> _Exercise objective_
Nothing but the lines from the top of the data to the line holding "M['print_white'], orr, True)" should be printed, word for word and both ends included; leave the pictures out.

> _Data shown_

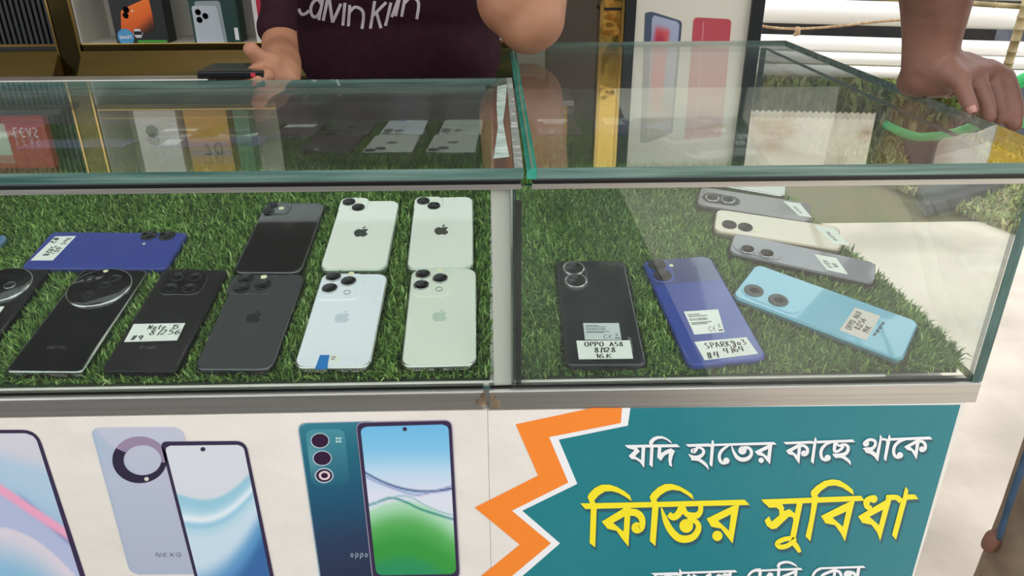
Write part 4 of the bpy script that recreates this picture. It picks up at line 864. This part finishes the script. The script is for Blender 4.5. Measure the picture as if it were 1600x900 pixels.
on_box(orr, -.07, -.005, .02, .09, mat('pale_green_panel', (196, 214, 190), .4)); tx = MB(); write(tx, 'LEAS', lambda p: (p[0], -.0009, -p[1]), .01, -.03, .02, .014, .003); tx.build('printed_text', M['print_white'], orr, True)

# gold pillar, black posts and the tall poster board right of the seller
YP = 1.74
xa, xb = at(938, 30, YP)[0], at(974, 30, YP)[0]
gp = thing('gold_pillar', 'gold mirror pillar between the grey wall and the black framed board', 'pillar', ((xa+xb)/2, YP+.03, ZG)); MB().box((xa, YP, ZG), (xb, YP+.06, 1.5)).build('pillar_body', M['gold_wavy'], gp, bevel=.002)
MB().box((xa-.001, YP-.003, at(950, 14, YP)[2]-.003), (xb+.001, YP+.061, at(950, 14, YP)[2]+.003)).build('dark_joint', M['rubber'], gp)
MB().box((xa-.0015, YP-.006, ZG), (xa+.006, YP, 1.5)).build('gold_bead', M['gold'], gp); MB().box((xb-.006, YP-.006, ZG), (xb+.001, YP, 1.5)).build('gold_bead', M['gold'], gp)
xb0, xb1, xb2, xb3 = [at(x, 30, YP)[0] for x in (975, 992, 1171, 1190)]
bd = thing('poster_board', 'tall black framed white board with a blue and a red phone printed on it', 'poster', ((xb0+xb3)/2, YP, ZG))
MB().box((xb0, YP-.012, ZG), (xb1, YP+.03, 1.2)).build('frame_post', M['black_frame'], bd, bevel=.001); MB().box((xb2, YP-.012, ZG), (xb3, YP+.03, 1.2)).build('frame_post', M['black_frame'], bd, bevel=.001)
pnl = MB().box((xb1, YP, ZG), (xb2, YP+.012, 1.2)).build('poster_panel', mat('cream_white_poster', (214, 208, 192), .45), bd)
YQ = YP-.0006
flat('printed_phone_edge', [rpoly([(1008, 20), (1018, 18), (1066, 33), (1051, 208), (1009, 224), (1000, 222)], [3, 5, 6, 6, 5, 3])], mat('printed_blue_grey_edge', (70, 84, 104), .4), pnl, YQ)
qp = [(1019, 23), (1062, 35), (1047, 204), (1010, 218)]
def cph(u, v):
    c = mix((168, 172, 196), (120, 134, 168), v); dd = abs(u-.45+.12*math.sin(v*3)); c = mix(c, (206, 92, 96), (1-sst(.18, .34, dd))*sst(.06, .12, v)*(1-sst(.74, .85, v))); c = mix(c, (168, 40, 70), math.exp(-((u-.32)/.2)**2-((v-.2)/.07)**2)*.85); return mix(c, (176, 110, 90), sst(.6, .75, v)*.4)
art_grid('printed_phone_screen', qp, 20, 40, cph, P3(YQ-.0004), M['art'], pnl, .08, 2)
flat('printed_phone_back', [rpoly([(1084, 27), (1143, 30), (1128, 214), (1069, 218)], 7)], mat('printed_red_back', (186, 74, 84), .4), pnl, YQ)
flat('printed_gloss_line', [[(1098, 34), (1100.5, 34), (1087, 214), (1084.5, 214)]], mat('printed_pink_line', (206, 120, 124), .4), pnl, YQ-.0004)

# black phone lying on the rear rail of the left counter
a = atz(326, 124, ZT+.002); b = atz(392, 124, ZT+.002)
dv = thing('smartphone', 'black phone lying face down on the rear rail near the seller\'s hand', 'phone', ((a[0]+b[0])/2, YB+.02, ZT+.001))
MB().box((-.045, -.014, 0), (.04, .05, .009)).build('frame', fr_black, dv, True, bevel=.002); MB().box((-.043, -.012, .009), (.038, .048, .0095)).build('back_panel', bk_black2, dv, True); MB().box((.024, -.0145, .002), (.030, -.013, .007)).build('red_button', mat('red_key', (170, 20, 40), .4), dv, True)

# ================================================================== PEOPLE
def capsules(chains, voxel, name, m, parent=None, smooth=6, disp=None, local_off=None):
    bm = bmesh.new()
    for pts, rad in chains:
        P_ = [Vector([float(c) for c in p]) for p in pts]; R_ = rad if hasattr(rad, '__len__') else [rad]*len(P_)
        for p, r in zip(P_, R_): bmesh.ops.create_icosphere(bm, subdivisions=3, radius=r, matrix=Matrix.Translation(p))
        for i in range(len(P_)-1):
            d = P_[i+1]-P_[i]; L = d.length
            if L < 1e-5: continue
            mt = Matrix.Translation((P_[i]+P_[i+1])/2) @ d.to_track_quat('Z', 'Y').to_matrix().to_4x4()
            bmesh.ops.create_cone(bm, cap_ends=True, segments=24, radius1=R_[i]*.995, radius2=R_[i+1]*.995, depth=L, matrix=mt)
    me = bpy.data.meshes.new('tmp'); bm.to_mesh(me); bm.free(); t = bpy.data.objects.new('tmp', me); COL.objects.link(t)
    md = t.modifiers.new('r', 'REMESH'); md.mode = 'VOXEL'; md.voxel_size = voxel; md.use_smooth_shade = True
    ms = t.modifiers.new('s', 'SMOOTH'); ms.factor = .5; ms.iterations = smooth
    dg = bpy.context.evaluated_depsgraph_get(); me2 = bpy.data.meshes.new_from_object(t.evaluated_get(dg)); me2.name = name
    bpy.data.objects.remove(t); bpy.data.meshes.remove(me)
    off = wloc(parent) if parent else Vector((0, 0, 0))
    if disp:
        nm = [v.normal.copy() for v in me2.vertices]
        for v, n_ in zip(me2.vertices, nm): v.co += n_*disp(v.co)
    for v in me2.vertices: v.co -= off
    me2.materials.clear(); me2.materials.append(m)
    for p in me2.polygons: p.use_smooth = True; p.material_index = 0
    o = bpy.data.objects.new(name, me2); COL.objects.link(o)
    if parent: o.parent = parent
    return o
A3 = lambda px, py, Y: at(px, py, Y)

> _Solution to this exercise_
Write part 4 of the bpy script that recreates this picture. It picks up at line 864. This part finishes the script. The script is for Blender 4.5. Measure the picture as if it were 1600x900 pixels.
on_box(orr, -.07, -.005, .02, .09, mat('pale_green_panel', (196, 214, 190), .4)); tx = MB(); write(tx, 'LEAS', lambda p: (p[0], -.0009, -p[1]), .01, -.03, .02, .014, .003); tx.build('printed_text', M['print_white'], orr, True)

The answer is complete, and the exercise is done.